First, her response to (3). Meyer argues in her chapter 3 that Aristotle's discussion of the voluntary does have a structure: a "dialectical" one, which deliberately generates conflicts and then solves them. This view, for which she argues by a detailed exegesis of Aristotle that I will not discuss here, is surely correct. Aristotle's discussion of voluntariness is neither inchoate, nor inconclusive, nor merely negative, nor unreflective; the adjective "dialectical" is easily justified as a description of Aristotle's technique by his own words in NE 1145b3 ff.
Meyer then makes an impressive specific case for her general thesis, that Aristotle's discussion of voluntariness is a good and useful one. Her general thesis too is important, though one may wonder who it needs defending against. Has any important recent writer on Aristotle seriously disagreed with it? I was unconvinced by Meyer's own account of who her targets are. Not Kenny for one, whose overall verdict on Aristotle's theory of the will in Aristotle Theory of the Will is highly favourable, despite his specific criticisms of NE. Not Austin either, despite Meyer's suggestion (p. 87 n. 1; p. 14 n. 6) that his view in "A Plea for Excuses" was that Aristotle's account of the voluntary was "unreflective" in this way. (Meyer misses Austin's point, which is that a properly reflective account of imputability ought to be, or begin as, a compilation of commonsense criteria of what is not involuntary.

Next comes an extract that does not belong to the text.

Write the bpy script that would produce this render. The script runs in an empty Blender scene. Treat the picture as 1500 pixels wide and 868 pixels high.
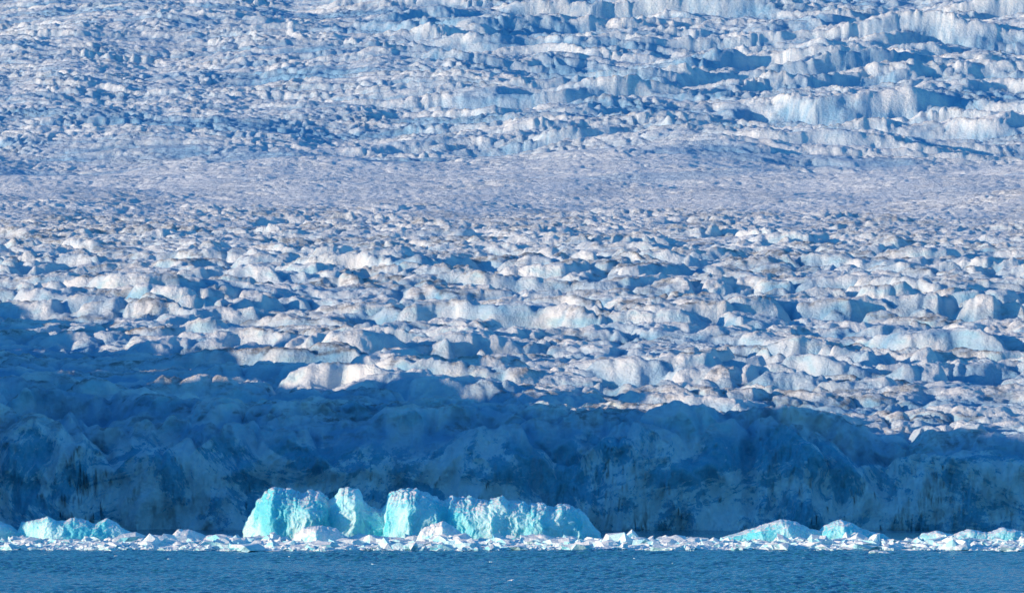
import bpy, numpy as np, math, time
T0=time.time()
rng=np.random.default_rng(7)
f32=np.float32
# ---------------------------------------------------------------- noise
GA=rng.uniform(0,2*np.pi,(256,256)).astype(f32); GX=np.cos(GA).ravel(); GY=np.sin(GA).ravel()
JX=rng.uniform(0.05,0.95,256*256).astype(f32); JY=rng.uniform(0.05,0.95,256*256).astype(f32)
CH=rng.uniform(0,1,256*256).astype(f32)
def perlin(x,y,ox=0.0,oy=0.0):
    x=(x+ox).astype(f32); y=(y+oy).astype(f32)
    xi=np.floor(x); yi=np.floor(y); fx=x-xi; fy=y-yi
    xi=xi.astype(np.int32); yi=yi.astype(np.int32)
    def g(dx,dy):
        k=((xi+dx)&255)*256+((yi+dy)&255)
        return GX[k]*(fx-dx)+GY[k]*(fy-dy)
    u=fx*fx*fx*(fx*(fx*6-15)+10); v=fy*fy*fy*(fy*(fy*6-15)+10)
    a=g(0,0); b=g(1,0); a=a+u*(b-a)
    c=g(0,1); d=g(1,1); c=c+u*(d-c)
    return (a+v*(c-a))*1.4
def fbm(x,y,o=3,ox=0.,oy=0.,gain=0.5):
    r=0; a=1.0; s=1.0
    for i in range(o):
        r=r+a*perlin(x*s,y*s,ox+i*17.3,oy+i*31.7); a*=gain; s*=2.03
    return r
def ridged(x,y,o=3,ox=0.,oy=0.,gain=0.5):
    r=0; a=1.0; s=1.0
    for i in range(o):
        r=r+a*(.6-1.6*np.abs(perlin(x*s,y*s,ox+i*17.3,oy+i*31.7))); a*=gain; s*=2.07
    return r
def worley(x,y,ox=0.,oy=0.):
    """F1, F2 and a random value per cell"""
    x=(x+ox).astype(f32); y=(y+oy).astype(f32)
    xi=np.floor(x).astype(np.int32); yi=np.floor(y).astype(np.int32)
    F1=np.full(x.shape,9.,f32); F2=np.full(x.shape,9.,f32); C=np.zeros(x.shape,f32)
    for dx in (-1,0,1):
        for dy in (-1,0,1):
            cx=xi+dx; cy=yi+dy
            k=(cx&255)*256+(cy&255)
            d=(cx+JX[k]-x)**2+(cy+JY[k]-y)**2
            C=np.where(d<F1,CH[k],C)
            F2=np.minimum(F2,np.maximum(F1,d)); F1=np.minimum(F1,d)
    return np.sqrt(F1),np.sqrt(F2),C
def ss(a,b,x):
    t=np.clip((x-a)/(b-a),0,1); return t*t*(3-2*t)
PERM=rng.permutation(256).astype(np.int32)
G3=rng.normal(size=(256,3)); G3/=np.linalg.norm(G3,axis=1)[:,None]
def perlin3(p,s=1.0,o=0.0):
    q=p*s+o; i=np.floor(q).astype(np.int64); f=q-i
    u=f*f*f*(f*(f*6-15)+10); out=0
    for dx in (0,1):
        for dy in (0,1):
            for dz in (0,1):
                h=PERM[(PERM[(PERM[(i[:,0]+dx)&255]+i[:,1]+dy)&255]+i[:,2]+dz)&255]
                g=G3[h]
                d=g[:,0]*(f[:,0]-dx)+g[:,1]*(f[:,1]-dy)+g[:,2]*(f[:,2]-dz)
                w=(u[:,0] if dx else 1-u[:,0])*(u[:,1] if dy else 1-u[:,1])*(u[:,2] if dz else 1-u[:,2])
                out=out+d*w
    return out*1.5
# ---------------------------------------------------------------- mesh helpers
def raw_mesh(name,co,faces_flat,nper,smooth=True,mat=None):
    me=bpy.data.meshes.new(name)
    nf=len(faces_flat)//nper
    me.vertices.add(len(co)); me.vertices.foreach_set("co",np.ascontiguousarray(co,dtype=f32).ravel())
    me.loops.add(len(faces_flat)); me.loops.foreach_set("vertex_index",np.ascontiguousarray(faces_flat,dtype=np.int32))
    me.polygons.add(nf); me.polygons.foreach_set("loop_start",np.arange(0,nf*nper,nper,dtype=np.int32))
    me.update(calc_edges=True)
    if smooth: me.shade_smooth()
    else: me.shade_flat()
    if mat: me.materials.append(mat)
    ob=bpy.data.objects.new(name,me); bpy.context.scene.collection.objects.link(ob)
    return ob
def grid_faces(nr,nc):
    i=np.arange(nr-1)[:,None]*nc+np.arange(nc-1)[None,:]
    return np.stack([i,i+1,i+nc+1,i+nc],-1).reshape(-1)
def grid_mesh(name,X,Y,Z,mat,smooth=True):
    nr,nc=X.shape
    return raw_mesh(name,np.stack([X,Y,Z],-1).reshape(-1,3),grid_faces(nr,nc),4,smooth,mat)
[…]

Meyer's answer to (2) is simply to admit that voluntariness is not a sufficient condition of responsibility: only voluntary actions which arise from a character are responsible, and children and animals have no characters because they have no stable conception of eudaimonia (p. 28). Her answer to (4) is that Aristotelian agents are "free", in the sense that matters, if and only if their actions result from their characters (chapter 6). And her answer to (1) is that, although for Aristotle the justifications of our practices of punishment and reward are (as Jean Roberts argues, in an article in Ancient Philosophy 1989 to which Meyer rightly gives an important place in her discussion) prospective rather than retrospective, this is not true of our attitudes of praise and blame, which "are justified retrospectively: based on the causal relation between the state of character that is the focus of the praise or blame and the good or bad activities it produces" (Meyer, p. 134).